### Data shown
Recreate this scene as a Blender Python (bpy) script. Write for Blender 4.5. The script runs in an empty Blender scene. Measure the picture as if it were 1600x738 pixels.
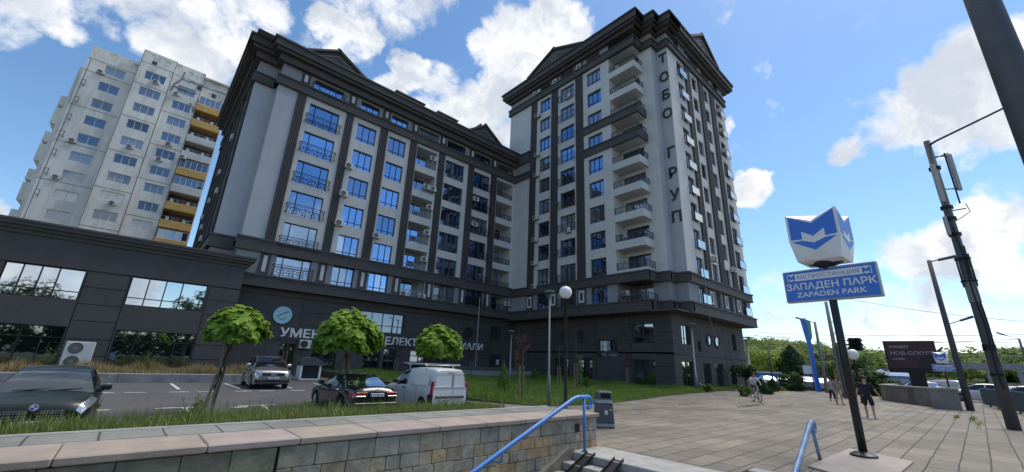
import bpy, math, random
import numpy as np
from mathutils import Matrix, Vector
R = math.radians
random.seed(7); rng = np.random.default_rng(7)
S = bpy.context.scene
COL = S.collection

# ------------------------------------------------------------------ camera
EYE = 1.75
CAMR = np.array([[0.73575381, -0.22971971, 0.63709903],
                 [-0.67618452, -0.19644709, 0.71005848],
                 [0.03795818, 0.95322474, 0.2998696]])
cd = bpy.data.cameras.new('camera'); cam = bpy.data.objects.new('camera', cd); COL.objects.link(cam)
cd.sensor_fit = 'HORIZONTAL'; cd.sensor_width = 36; cd.lens = 36 * 632 / 1600
cd.clip_start = 0.05; cd.clip_end = 3000
m = Matrix.Identity(4)
for i in range(3):
    m[i][0] = CAMR[i, 0]; m[i][1] = CAMR[i, 1]; m[i][2] = -CAMR[i, 2]; m[i][3] = (0, 0, EYE)[i]
cam.matrix_world = m
S.camera = cam

def ray(px, py):
    return CAMR @ np.array([px - 800., 369. - py, 632.])
def gp(px, py, z=0.0):                       # point of the plane z seen at a pixel
    d = ray(px, py); k = (z - EYE) / d[2]; return (d[0] * k, d[1] * k, z)
def atD(px, py, D):                          # point at a horizontal distance
    d = ray(px, py); k = D / math.hypot(d[0], d[1]); return (d[0] * k, d[1] * k, EYE + d[2] * k)
def atY(px, py, Y):
    d = ray(px, py); k = Y / d[1]; return (d[0] * k, Y, EYE + d[2] * k)

# ------------------------------------------------------------------ world and sun
SUN_EL, SUN_DIR = 60, (0.985, -0.12)           # towards the sun, seen from above
W = bpy.data.worlds.new('World'); S.world = W; W.use_nodes = True
nt = W.node_tree; nt.nodes.clear()
class N:
    """tiny helper to wire nodes"""
    def __init__(s, nt): s.nt = nt
    def __call__(s, typ, ins=None, **kw):
        n = s.nt.nodes.new(typ)
        for k, v in kw.items(): setattr(n, k, v)
        for k, v in (ins or {}).items():
            if isinstance(v, bpy.types.NodeSocket): s.nt.links.new(v, n.inputs[k])
            else: n.inputs[k].default_value = v
        return n
    def math(s, op, a, b=0.0, c=0.0, clamp=False):
        n = s.nt.nodes.new('ShaderNodeMath'); n.operation = op; n.use_clamp = clamp
        for i, v in enumerate((a, b, c)):
            if isinstance(v, bpy.types.NodeSocket): s.nt.links.new(v, n.inputs[i])
            else: n.inputs[i].default_value = v
        return n.outputs[0]
    def mix(s, fac, a, b, blend='MIX'):
        n = s.nt.nodes.new('ShaderNodeMix'); n.data_type = 'RGBA'; n.blend_type = blend
        for i, v in ((0, fac), (6, a), (7, b)):
            if isinstance(v, bpy.types.NodeSocket): s.nt.links.new(v, n.inputs[i])
            else: n.inputs[i].default_value = v if not isinstance(v, tuple) or len(v) == 4 else v + (1,)
        return n.outputs[2]
w = N(nt)
sky = w('ShaderNodeTexSky', sky_type='NISHITA', sun_disc=False, sun_elevation=R(SUN_EL),
        sun_rotation=math.atan2(SUN_DIR[0], SUN_DIR[1]), air_density=1.0, dust_density=0.25, ozone_density=2.4)
co = w('ShaderNodeTexCoord').outputs['Generated']
nz1 = w('ShaderNodeTexNoise', {'Vector': co, 'Scale': 4.0, 'Detail': 5.0, 'Roughness': 0.6})
dis = w('ShaderNodeVectorMath', {0: nz1.outputs['Color'], 1: (0.5, 0.5, 0.5)}, operation='SUBTRACT').outputs[0]
dis = w('ShaderNodeVectorMath', {0: dis, 'Scale': 0.22}, operation='SCALE').outputs[0]
dv = w('ShaderNodeVectorMath', {0: co, 1: dis}, operation='ADD').outputs[0]
dv = w('ShaderNodeVectorMath', {0: dv}, operation='NORMALIZE').outputs[0]
# clouds: directions on the sky, angular radius and density
CLOUDS = []
for px, py, r, a in [
    (20, 10, 70, .9), (110, 5, 60, .8), (170, 30, 50, .65), (290, 90, 62, .85), (360, 60, 62, .9), (400, 20, 45, .75), (250, 20, 62, .8), (340, 110, 40, .8),
    (30, 70, 48, .8), (80, 50, 48, .8), (500, 25, 42, .95), (560, 45, 40, .95), (530, 70, 32, .75), (480, 60, 30, .6),
    (640, 110, 38, 1), (690, 125, 38, .9), (610, 140, 30, .8), (730, 175, 55, 1), (785, 150, 45, 1), (800, 90, 50, 1), (860, 50, 48, 1), (825, 130, 45, 1),
    (680, 185, 45, .9), (780, 195, 40, 1), (890, 30, 30, .6),
    (1480, 130, 60, 1), (1560, 80, 75, 1), (1545, 160, 60, .9), (1430, 185, 50, .9), (1380, 215, 40, .8), (1320, 240, 26, .8), (1590, 30, 60, 1), (1500, 200, 45, .8),
    (1530, 225, 26, .6), (1375, 175, 30, .7), (1160, 285, 34, 1.05), (1150, 212, 20, .9), (1155, 250, 20, .5),
    (1500, 370, 62, 1), (1570, 330, 60, 1), (1420, 400, 48, .9), (1590, 400, 70, .95), (1470, 440, 50, .6), (1350, 410, 34, .55),
    (1210, 470, 50, .7), (1300, 500, 60, .5), (1420, 490, 70, .65), (1550, 490, 80, .6), (1180, 520, 60, .5), (1590, 270, 36, .6),
    (1250, 42, 26, .42), (1330, 42, 30, .42), (1360, 70, 26, .42), (1220, 185, 30, .42), (1190, 120, 26, .36), (1290, 330, 30, .4), (1140, 5, 28, .5),
    (10, 312, 40, 1), (10, 165, 12, .5), (60, 230, 26, .4)]:
    d = ray(px, py); d = d / np.linalg.norm(d)
    c = np.array([px - 800., 369. - py, 632.]); dist = np.linalg.norm(c)
    CLOUDS.append((tuple(d), r / dist * (632 / dist) ** 0.3, a))
for az, el, r, a in [(-95, 9, .13, .9), (-75, 10, .14, .9), (-112, 9, .12, .8), (-55, 8, .14, .8), (-135, 8, .14, .8), (-165, 10, .16, .8), (-25, 25, .2, .8), (-100, 2, .2, .7), (-60, 2, .2, .7), (160, 12, .3, .7), (100, 64, .26, .8), (60, 72, .26, .8), (140, 66, .26, .8), (-60, 80, .22, .9), (20, 62, .25, .8), (75, 52, .2, .8), (-150, 68, .2, .8)]:  # unseen: low ones mirrored in windows, high ones added for neutral ambient light
    e = R(el); CLOUDS.append(((math.cos(R(az)) * math.cos(e), math.sin(R(az)) * math.cos(e), math.sin(e)), r, a))
dens = None
for d, r, a in CLOUDS:
    dot = w('ShaderNodeVectorMath', {0: dv, 1: d}, operation='DOT_PRODUCT').outputs['Value']
    mr = w('ShaderNodeMapRange', {0: dot, 1: math.cos(r * 1.45), 2: 1.0 - (1 - math.cos(r)) * 0.12, 3: 0.0, 4: a}, interpolation_type='SMOOTHSTEP').outputs[0]
    dens = mr if dens is None else w.math('MAXIMUM', dens, mr)
nz2 = w('ShaderNodeTexNoise', {'Vector': co, 'Scale': 9.0, 'Detail': 9.0, 'Roughness': 0.62, 'Distortion': 0.4})
nz4 = w('ShaderNodeTexNoise', {'Vector': co, 'Scale': 24.0, 'Detail': 8.0, 'Roughness': 0.65})
f = w.math('ADD', w.math('ADD', dens, w.math('MULTIPLY', w.math('SUBTRACT', nz2.outputs['Fac'], 0.5), 1.8)), w.math('MULTIPLY', w.math('SUBTRACT', nz4.outputs['Fac'], 0.5), 0.55))
cloud = w('ShaderNodeMapRange', {0: f, 1: 0.43, 2: 0.93, 3: 0.0, 4: 0.97}, interpolation_type='SMOOTHSTEP').outputs[0]
nz3 = w('ShaderNodeTexNoise', {'Vector': dv, 'Scale': 7.0, 'Detail': 6.0, 'Roughness': 0.6})
shade = w('ShaderNodeMapRange', {0: w.math('ADD', nz3.outputs['Fac'], w.math('MULTIPLY', f, 0.14)), 1: 0.50, 2: 0.74}, interpolation_type='SMOOTHSTEP').outputs[0]
SKY_K, CLOUD_K = 0.10, 6.2
skyc = w('ShaderNodeHueSaturation', {'Hue': 0.496, 'Saturation': 1.12, 'Value': 1.0, 'Color': sky.outputs[0]}).outputs[0]
ccol = w.mix(shade, (CLOUD_K * 1.0, CLOUD_K * 1.0, CLOUD_K * 1.0), (CLOUD_K * 0.60, CLOUD_K * 0.645, CLOUD_K * 0.72))
fin = w.mix(cloud, skyc, ccol)
bg = w('ShaderNodeBackground', {'Color': fin, 'Strength': SKY_K})
w('ShaderNodeOutputWorld', {'Surface': bg.outputs[0]})
W.cycles.sampling_method = 'MANUAL'; W.cycles.sample_map_resolution = 512

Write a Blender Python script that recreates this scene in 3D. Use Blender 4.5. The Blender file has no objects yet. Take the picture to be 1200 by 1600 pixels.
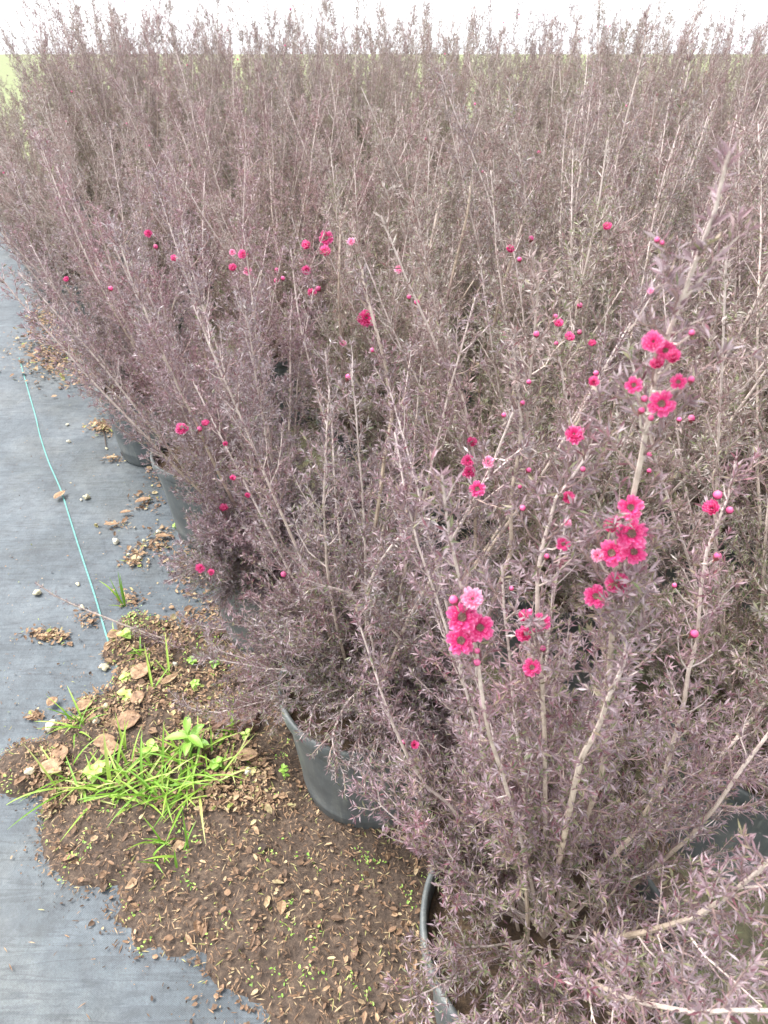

### Given problem
Copy nothing past the line containing "COL = S.collection": reproduce every line from the start of the records up to it, skipping pictures.

### Correct response
Recreate this scene as a Blender Python (bpy) script. Write for Blender 4.5. The script runs in an empty Blender scene. Measure the picture as if it were 1600x738 pixels.
import bpy, math, random
import numpy as np
from mathutils import Matrix, Vector
R = math.radians
random.seed(7); rng = np.random.default_rng(7)
S = bpy.context.scene
COL = S.collection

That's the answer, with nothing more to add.